Matt Drennan, secretary of the Neilston War Memorial Association, said: "We've researched many of the Neilston men who died for their country.
"We came across a story about 12 lads from Neilston who met up in the front-line trenches at Loos and who, over a brew of tea, toasted the day when they would return home. Four of them died the next day."
A local newspaper at the time said it was "abundantly plain that the natives of the village have taken their full share of the price" of the battle for Hill 70 at Loos.
Elsewhere on the Western Front, Privates Thomas Fox and Herbert Johnston were helping stretcher-bearers carry a wounded comrade in no-man's land when a shell exploded close by, on June 20, 1915. Fox was killed instantly and Johnston lasted only a few more hours.
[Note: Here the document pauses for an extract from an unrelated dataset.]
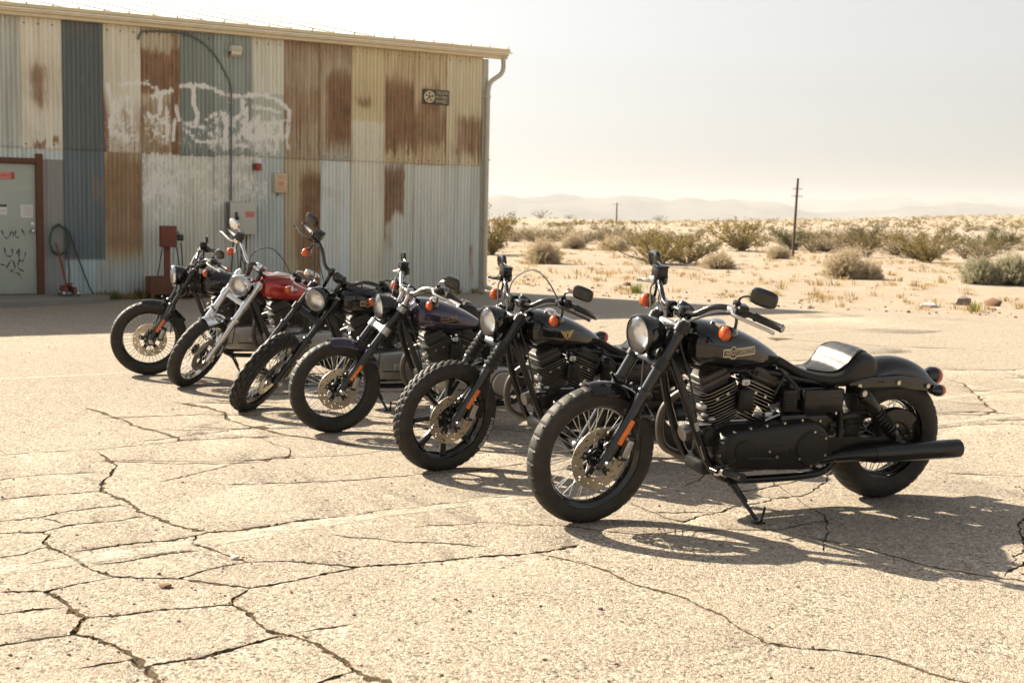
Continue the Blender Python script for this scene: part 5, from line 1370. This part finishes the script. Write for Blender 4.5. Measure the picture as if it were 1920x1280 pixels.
    def strut():
        b = MB()
        for sd in (1, -1):
            pts = [(.36,.122,.628),(.22,.122,.640),(.02,.120,.640),(-.12,.116,.622),(-.20,.110,.596)]; hs = [.030,.033,.033,.028,.016]
            b.loft([[(x, sd*(y+dy), z+dz*h) for dy, dz in ((-.012,-1),(.010,-1),(.014,-.7),(.014,.7),(.010,1),(-.012,1))] for (x, y, z), h in zip(pts, hs)], 0)
            for x, z in ((.30,.633),(.06,.642),(-.13,.618)): b.cyl((x,sd*.130,z), (x,sd*.142,z), .012, 10, 1)
        return b.mesh('fender_strut', [M['gloss_black'], M['steel']])
    link('fender_strut', cached('strut', strut), rf)
    b = MB(); b.lathe([(0,.06),(.03,.055),(.045,.03),(.047,.0)], 'X', 20, 0, M=Matrix.Translation((-.285,0,.632)) @ Matrix.Rotation(R(-8), 4, 'Y')); b.tube([(-.24,0,.63),(-.20,0,.66)], .02, 8)
    tl = b.build('tail_light', M['gloss_black'], root); MB().lathe([(.046,.0),(.046,-.018),(.036,-.032),(.0,-.040)], 'X', 20, 0, M=Matrix.Translation((-.285,0,.632)) @ Matrix.Rotation(R(-8), 4, 'Y')).build('tail_light_lens', M['red'], tl)
    for sd in (1, -1):
        bb, ll = bullet((-.205, sd*.138, .592), (-1, 0, 0), .031, .08); bb.tube([(-.17,sd*.138,.592),(-.16,sd*.118,.600)], .008, 8)
        io = bb.build('indicator', M[P['indicator']], root); ll.build('indicator_lens', M['amber'], io)
    b = MB(); b.tube(spline([(.76,.09,.60),(.74,.10,.66),(.70,.08,.69),(.66,.06,.67)], 5), .006, 6); b.tube(spline([(.72,.085,.70),(.66,.115,.64),(.64,.12,.58)], 5), .007, 6); b.tube(spline([(.90,.07,.70),(.93,.09,.715),(.89,.10,.69),(.86,.075,.715)], 5), .005, 6)
    b.build('wiring', M['hose_black'], root, kind='stuff')
    return root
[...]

When Fox's belongings were sent back to his parents, many of them bore the impact of the shell.
One soldier, Robert McLintock, was injured at Loos in September 1915 and was sent home to recuperate. He returned to the front in January 1916 but was killed in action in Belgium, aged just 22, in September 1917.
His parents had another son, James, but he was killed during the Second World War, at Anzio, in June 1944. He was 33.
Mr Drennan said the project still had to be completed. "Once we get the garden grounds done I think the whole thing will have cost us £80,000.
"We raised the money ourselves, including an anonymous donation of £10,000, and received no Heritage Lottery funding."
"Up until now, Neilston is one of the few places in the UK that did not have a civic war memorial to honour those who gave their lives in the service of their country.
"It has been a long time coming but we are delighted that it will finally be unveiled on November 7."
Jimmy Higgins, one of the local fundraisers, who at one point did a sponsored walk to Vimy Ridge, in northern France, said: "The memorial brings home the appalling cost paid by this one small village during the two wars.
"Had the country’s losses been on a par with Neilston’s, per head of population, some 2.5 million men would have been lost - and perhaps the war itself,” he said.
The spinner's cross on the memorial war was designed by artist Tom McKendrick.
Mr Drennan said the more research into the past that was done, the more names they came across. Up to six other Neilston men who died on active service are not named on the memorial. "We'll need to look at how we're going to include them on it," he said.